Ver arder la montaña que siempre estuvo allí, en cada estación, año tras año, imponente figura de roca y cielo esculpida a golpe de tiempo sobre La Granja de San Ildefonso es una experiencia extraña, semejante a perder un amigo de la infancia en la carretera, a olvidar, de repente y sin razón, los largos paseos por el Cerro Morete, más lejos de las luces de la ciudad, más cerca de las estrellas y el sol.
Porque de alguna forma cuando tu montaña arde —no todas ellas representan lo mismo a pesar de pertenecernos por igual— se pierden los recuerdos más diáfanos, aquellos inmortalizados en viejas fotos, negativos que ya no se corresponden con la realidad, ahora difusa, envuelta en una frustración cercana al horror.
Y el color verde da paso al negro, aviva las llamas que se elevan a vista de águila formando una nube similar a la de Hiroshima y, a pesar de no haber víctimas mortales, la naturaleza grita con furia, la furia se transforma en odio y, en su previsible desesperación, los humanos, causantes de la mayoría de los males que los aquejan, lloran la pérdida al ser conscientes del poder destructor que atesora esa mezcla implacable de mechero, lata de gasolina, manos cobardes y algo parecido a la venganza. ¡Cobarde!

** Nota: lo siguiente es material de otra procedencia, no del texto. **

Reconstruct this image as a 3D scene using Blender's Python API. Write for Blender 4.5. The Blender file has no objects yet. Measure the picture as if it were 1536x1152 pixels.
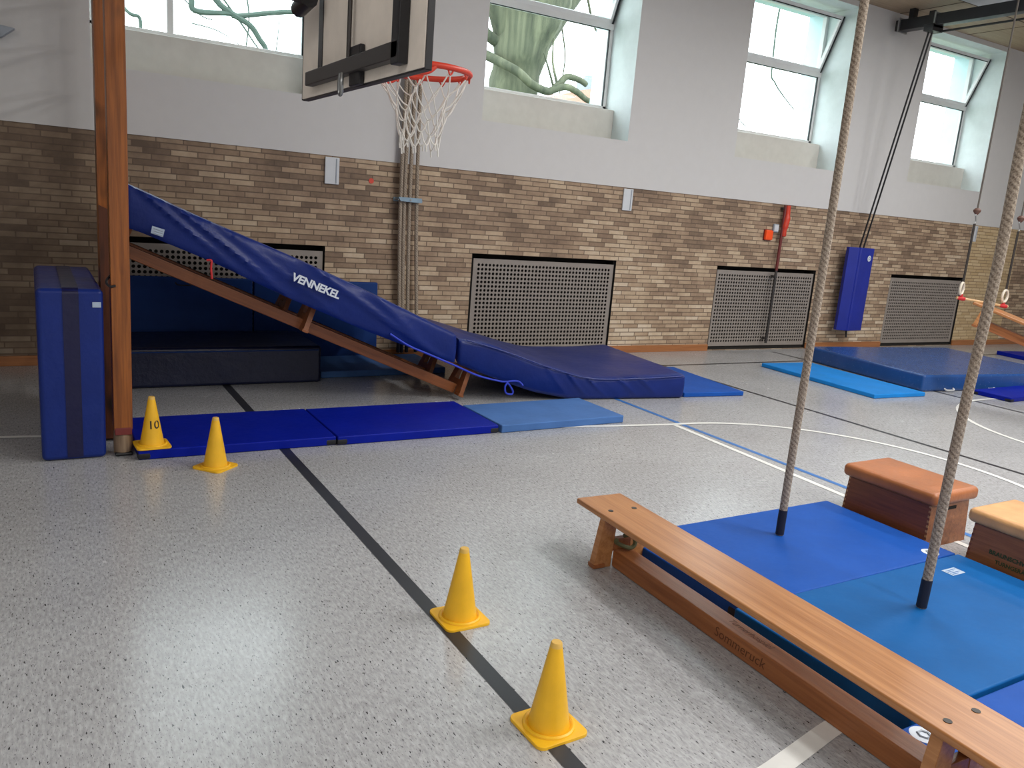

Me cuentan que miles de personas se prestaron voluntarias para ayudar a los bomberos en las tareas de extinción, padres, madres e hijos sin experiencia en la lucha contra el fuego, incapaces de quedarse de brazos cruzados ante la idea de dejar que una mujer pétrea y herida desapareciera ante sus ojos, los mismos que se humedecen bajo un cielo plomizo.
Somos así, como la montaña que muestra una cara visible y otra oculta, frágiles, suicidas, noche, fuego… Ardió Guadarrama, lloramos todos.